Assembling a body of work produced over the last decade, Tim Braden: Looking and Painting is the first monograph on the artist in ten years. It draws together the various themes and styles of his work, and includes many paintings that have never been shown in public before. The book includes responses to Braden’s work by Jennifer Higgie, Christopher Bedford, and Dominic Molon.

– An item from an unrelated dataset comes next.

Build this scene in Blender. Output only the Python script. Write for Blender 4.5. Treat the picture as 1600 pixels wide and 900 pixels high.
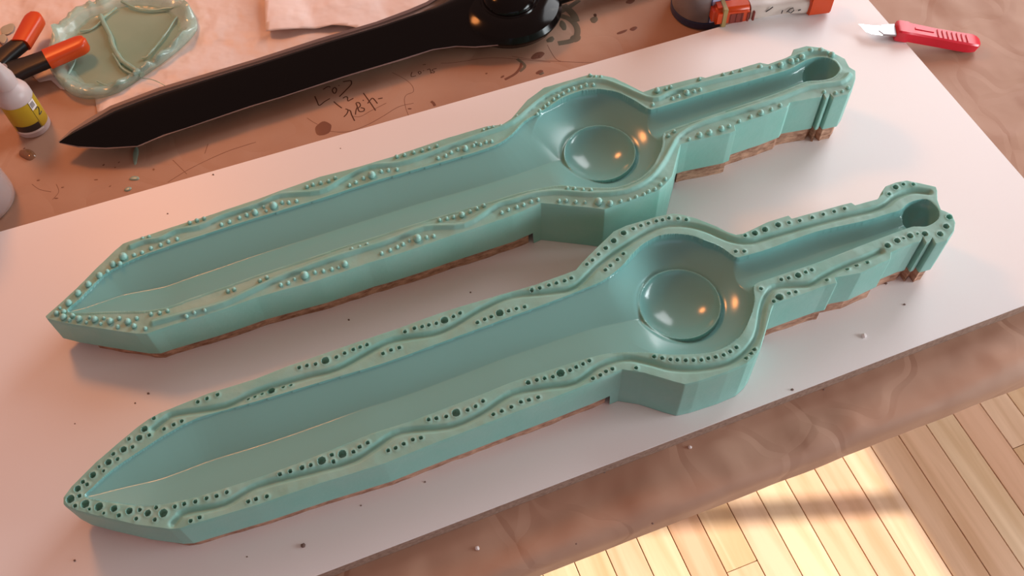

Tim Braden studied at the Ruskin Oxford; St Petersburg Academy of Fine Arts and the Rijksakademie in Amsterdam. He has exhibited widely, including at Baibakov Art Projects, Moscow; Gemeente Museum, The Hague; Hamburger Bahnhof at Museum fur Gegenwart, Berlin; Kunstnernes Hus, Oslo; Museum Van Loon, Amsterdam; the Van Gogh Museum, Amsterdam; and the Goethe Institute in New York. His work is in many private and public collections internationally including New Art Gallery, Walsall, and the Zabludowicz Collection, London. He lives and works in London.
Christopher Bedford is the Dorothy Wagner Wallis Director of the Baltimore Museum of Art.
Jennifer Higgie is a writer and editorial director of frieze. She is the editor of The Artist’s Joke, author of the novel Bedlam and the children’s book There’s Not One.
Dominic Molon is the Richard Brown Baker Curator of Contemporary Art at the RISD Museum, Rhode Island.